A educação aos meios de comunicação, ao ser discutida pelo Conselho Europeu a partir da criação do Council of Europe Resolution on Education in Media and New Technologies, oferece mais poder e liberdade de expressão para as crianças e jovens, preparando-os para atuar com mais força na construção da sua cidadania e aumentando a capacidade de participação política e social. 

O jornalismo, apesar das fortes transformações, não perdeu sua importância como uma das possibilidades de comunicação humana, especialmente entre os adultos. Mesmo para as pessoas com uma formação intelectual mais limitada o jornalismo continua sendo a fonte de diálogo com os acontecimentos exteriores à vida pessoal. É onde se busca saberes sobre a comunidade, o país, o mundo, é onde o saber continua a ser construído. 

A regularidade na leitura de um jornal, por exemplo, oferece conhecimentos novos, amplia o vocabulário e melhora a ortografia do leitor. Quem é mais informado se sente mais seguro para participar de debates com conhecimento do assunto, desde situações da atualidade, fatos históricos, projeções para o futuro e experimenta a satisfação pessoal de se sentir valorizado e respeitado pelos outros pelo seu conhecimento. A segurança no diálogo impressiona na vida social e no trabalho, assim o espírito de participação social é estimulado.

O uso do discurso jornalístico nas escolas como recurso pedagógico aproxima a escola do mundo. Analisar a representação de problemas, conflitos, contradições, soluções, mas também desenvolver a capacidade de criticar o que “eles” (o discurso do poder dos meios de comunicação) filtraram dos fatos e elaboraram como narrativa do real, fazer novas interpretações e abrir a estrada para a autonomia do pensamento crítico. Saber identificar as ideologias, as posições políticas e ideológicas, os medos, os preconceitos, as perplexidades.

A estrutura fragmentada, imediatista e simples, as generalizações, as dificuldades da linguagem, a opinião escondida, a suposta autossuficiência, a demonstração inexata da naturalidade dos fatos que na verdade são historicamente construídos.  

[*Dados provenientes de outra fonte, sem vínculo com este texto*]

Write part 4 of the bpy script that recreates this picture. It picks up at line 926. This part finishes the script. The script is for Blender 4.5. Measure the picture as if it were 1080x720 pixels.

A leitura crítica do discurso jornalístico oferece ao leitor a capacidade de ser sujeito da leitura, de reconstruir e se aproximar dos fatos. A passagem entre a leitura fragmentada, na qual a percepção do vínculo entre os fatos é dificultada, para uma leitura mais articulada e além da exterioridade oferece ao leitor a capacidade de estabelecer conexões entre os fatos, nos seus significados e motivações mais ou menos visíveis, pede um processo de formação intencionalmente estruturado para oferecer habilidades específicas para o estudante enfrentar com sucesso o seu estado inicial de leitura para um outro, crítico, amplo, profundo e apaixonado. A exposição dos fatos no discurso jornalístico é sempre marcada por contradições, os conflitos são diluídos, os jogos de poder são ignorados, essas ausências dificultam a compreensão. Assim como a representação negativa de um inteiro segmento da população para um delito cometido por um indivíduo é uma forma linear de apresentar os fatos que não corresponde à realidade. O jornalismo tem a  prática de mostrar uma totalidade com um só exemplo, muitas vezes não correspondendo à realidade.

Um outro aspecto que o estudo do discurso jornalístico propõe é a dependência das informações das fontes oficiais, parlamentares, sindicais e ministeriais. Os discursos desses membros institucionais são muitas vezes publicados como notícia, apesar de muitas vezes camuflar somente articulações políticas. Além disso, a atenção oferecida, o destaque, a escolha das palavras, o tamanho da notícia, a decisão de divulgar ou não imagens junto com a notícia, tudo isso reflete opiniões dos meios de comunicação que um bom leitor/espectador deveria ser capaz de perceber e administrar.